Starting with the first line of the data that follows, transcribe every line verbatim until the line containing "group='wires behind the wooden poles')" has been transcribed.

start Data extract

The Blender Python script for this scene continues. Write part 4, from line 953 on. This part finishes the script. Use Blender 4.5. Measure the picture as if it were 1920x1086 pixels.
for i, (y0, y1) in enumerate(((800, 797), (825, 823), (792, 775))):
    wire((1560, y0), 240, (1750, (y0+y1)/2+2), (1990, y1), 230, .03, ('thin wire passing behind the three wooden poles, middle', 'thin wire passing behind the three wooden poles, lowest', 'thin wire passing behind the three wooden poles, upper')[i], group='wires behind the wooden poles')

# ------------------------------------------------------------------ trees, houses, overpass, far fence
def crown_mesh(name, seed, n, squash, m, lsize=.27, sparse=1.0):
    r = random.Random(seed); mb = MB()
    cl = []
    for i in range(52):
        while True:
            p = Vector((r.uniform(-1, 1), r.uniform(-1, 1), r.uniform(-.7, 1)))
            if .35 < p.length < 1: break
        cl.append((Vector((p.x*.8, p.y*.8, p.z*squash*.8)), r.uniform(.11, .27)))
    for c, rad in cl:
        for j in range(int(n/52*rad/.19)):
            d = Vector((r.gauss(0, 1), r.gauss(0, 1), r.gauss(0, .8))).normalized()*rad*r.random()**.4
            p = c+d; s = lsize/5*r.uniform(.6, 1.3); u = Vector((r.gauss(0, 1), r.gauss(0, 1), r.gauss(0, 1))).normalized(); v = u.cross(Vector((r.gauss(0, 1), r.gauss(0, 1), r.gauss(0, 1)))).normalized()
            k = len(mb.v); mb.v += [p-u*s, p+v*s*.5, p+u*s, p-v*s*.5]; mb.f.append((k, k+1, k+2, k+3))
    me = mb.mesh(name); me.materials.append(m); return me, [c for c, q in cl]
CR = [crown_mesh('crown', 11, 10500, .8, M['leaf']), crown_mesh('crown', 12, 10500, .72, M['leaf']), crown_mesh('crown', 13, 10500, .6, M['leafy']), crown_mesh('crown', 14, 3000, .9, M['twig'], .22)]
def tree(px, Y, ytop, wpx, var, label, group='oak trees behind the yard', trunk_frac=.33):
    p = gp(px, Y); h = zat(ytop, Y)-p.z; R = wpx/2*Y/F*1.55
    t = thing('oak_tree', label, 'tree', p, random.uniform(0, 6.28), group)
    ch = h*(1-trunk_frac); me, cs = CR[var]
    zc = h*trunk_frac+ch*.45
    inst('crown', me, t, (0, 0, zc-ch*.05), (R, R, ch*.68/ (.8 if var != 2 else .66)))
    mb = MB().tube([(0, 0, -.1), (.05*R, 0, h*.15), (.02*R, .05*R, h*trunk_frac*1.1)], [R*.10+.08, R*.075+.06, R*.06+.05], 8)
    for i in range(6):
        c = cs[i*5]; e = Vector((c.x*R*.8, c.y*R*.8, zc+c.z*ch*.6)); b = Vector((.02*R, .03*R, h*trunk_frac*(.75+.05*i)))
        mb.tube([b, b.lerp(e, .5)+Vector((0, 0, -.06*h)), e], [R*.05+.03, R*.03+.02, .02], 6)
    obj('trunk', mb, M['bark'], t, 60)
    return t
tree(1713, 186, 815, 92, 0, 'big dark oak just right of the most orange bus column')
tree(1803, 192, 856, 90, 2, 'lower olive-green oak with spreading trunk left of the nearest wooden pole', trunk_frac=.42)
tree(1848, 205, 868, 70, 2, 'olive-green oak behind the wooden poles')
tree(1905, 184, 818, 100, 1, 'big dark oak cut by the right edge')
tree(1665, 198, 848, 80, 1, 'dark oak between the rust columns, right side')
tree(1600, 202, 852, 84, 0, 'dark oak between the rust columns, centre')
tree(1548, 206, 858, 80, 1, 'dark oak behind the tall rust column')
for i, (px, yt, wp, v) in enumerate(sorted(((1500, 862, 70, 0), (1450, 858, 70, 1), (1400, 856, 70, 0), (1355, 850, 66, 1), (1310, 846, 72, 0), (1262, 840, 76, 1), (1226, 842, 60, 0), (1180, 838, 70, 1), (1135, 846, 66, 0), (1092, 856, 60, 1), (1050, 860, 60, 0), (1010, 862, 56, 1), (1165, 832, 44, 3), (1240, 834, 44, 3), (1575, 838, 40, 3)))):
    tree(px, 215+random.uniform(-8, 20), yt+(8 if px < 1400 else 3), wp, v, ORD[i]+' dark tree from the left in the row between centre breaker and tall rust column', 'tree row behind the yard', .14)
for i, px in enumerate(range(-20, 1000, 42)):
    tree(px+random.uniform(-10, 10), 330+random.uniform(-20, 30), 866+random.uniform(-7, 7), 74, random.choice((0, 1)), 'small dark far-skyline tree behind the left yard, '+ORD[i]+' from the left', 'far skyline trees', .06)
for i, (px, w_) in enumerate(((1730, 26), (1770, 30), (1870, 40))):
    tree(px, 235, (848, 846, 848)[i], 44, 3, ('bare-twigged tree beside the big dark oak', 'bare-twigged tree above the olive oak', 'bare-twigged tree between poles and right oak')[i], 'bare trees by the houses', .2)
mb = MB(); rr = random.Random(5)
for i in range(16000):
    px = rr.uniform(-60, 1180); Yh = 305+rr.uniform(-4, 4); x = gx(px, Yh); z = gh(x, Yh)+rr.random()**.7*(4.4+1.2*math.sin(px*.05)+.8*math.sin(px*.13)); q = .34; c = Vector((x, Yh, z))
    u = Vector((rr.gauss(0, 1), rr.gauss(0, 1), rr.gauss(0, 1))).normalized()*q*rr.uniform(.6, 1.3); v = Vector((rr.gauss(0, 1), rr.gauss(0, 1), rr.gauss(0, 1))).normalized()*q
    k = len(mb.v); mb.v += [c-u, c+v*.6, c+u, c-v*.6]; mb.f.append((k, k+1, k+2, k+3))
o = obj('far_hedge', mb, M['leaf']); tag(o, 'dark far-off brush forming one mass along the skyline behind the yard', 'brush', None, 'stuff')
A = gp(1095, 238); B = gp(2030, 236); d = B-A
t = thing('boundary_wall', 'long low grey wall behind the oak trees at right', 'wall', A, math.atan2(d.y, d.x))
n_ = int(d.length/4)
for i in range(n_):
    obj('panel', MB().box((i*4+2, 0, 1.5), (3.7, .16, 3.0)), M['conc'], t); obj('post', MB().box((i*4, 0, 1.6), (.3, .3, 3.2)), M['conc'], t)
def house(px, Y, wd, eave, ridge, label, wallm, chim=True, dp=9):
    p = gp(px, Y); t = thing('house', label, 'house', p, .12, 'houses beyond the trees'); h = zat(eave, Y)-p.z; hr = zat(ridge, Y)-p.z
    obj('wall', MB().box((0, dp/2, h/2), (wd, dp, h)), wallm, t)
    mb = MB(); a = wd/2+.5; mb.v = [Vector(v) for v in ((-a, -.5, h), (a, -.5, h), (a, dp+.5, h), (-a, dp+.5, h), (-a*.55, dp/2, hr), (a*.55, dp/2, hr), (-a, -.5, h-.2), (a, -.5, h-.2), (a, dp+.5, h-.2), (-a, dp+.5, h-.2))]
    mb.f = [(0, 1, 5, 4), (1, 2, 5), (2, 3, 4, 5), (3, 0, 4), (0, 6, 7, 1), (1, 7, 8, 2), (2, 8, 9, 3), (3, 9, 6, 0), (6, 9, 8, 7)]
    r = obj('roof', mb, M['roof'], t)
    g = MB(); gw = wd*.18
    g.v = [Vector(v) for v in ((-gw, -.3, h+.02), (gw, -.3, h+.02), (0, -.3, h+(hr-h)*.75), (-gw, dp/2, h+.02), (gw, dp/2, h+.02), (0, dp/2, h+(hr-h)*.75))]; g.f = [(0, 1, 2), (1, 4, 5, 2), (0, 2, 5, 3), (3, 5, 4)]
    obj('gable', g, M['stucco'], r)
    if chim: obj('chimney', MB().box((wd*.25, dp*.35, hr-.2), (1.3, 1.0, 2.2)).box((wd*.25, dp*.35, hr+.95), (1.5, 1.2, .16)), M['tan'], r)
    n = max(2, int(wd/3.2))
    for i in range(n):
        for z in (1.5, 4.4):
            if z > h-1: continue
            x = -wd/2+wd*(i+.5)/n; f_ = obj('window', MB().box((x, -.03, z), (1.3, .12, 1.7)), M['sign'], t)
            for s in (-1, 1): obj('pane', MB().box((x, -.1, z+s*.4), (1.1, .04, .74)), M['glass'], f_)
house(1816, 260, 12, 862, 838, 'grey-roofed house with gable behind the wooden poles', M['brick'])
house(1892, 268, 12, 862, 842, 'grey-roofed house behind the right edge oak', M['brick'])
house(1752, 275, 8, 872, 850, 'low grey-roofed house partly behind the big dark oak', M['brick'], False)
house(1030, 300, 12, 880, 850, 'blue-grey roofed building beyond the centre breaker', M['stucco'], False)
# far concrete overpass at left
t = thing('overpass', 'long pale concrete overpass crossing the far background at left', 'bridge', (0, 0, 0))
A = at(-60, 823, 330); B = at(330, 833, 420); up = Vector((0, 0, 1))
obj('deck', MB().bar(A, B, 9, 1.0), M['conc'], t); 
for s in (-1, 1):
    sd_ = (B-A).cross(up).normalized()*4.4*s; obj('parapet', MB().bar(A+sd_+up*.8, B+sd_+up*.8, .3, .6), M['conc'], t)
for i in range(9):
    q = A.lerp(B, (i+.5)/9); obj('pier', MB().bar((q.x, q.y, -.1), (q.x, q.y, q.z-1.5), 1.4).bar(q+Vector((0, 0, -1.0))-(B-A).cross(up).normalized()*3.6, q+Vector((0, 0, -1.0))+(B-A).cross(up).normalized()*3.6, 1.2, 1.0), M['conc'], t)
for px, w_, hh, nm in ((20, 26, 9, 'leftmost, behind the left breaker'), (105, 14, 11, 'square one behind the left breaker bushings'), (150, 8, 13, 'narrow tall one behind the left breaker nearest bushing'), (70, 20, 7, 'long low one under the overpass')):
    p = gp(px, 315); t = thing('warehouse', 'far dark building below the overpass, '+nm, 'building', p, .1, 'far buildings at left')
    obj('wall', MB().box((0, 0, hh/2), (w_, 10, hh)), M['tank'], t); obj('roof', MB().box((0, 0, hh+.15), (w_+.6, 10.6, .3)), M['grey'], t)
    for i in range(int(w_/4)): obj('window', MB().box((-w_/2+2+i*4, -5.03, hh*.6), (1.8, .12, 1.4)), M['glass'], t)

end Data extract

◆ Completed task:
The Blender Python script for this scene continues. Write part 4, from line 953 on. This part finishes the script. Use Blender 4.5. Measure the picture as if it were 1920x1086 pixels.
for i, (y0, y1) in enumerate(((800, 797), (825, 823), (792, 775))):
    wire((1560, y0), 240, (1750, (y0+y1)/2+2), (1990, y1), 230, .03, ('thin wire passing behind the three wooden poles, middle', 'thin wire passing behind the three wooden poles, lowest', 'thin wire passing behind the three wooden poles, upper')[i], group='wires behind the wooden poles')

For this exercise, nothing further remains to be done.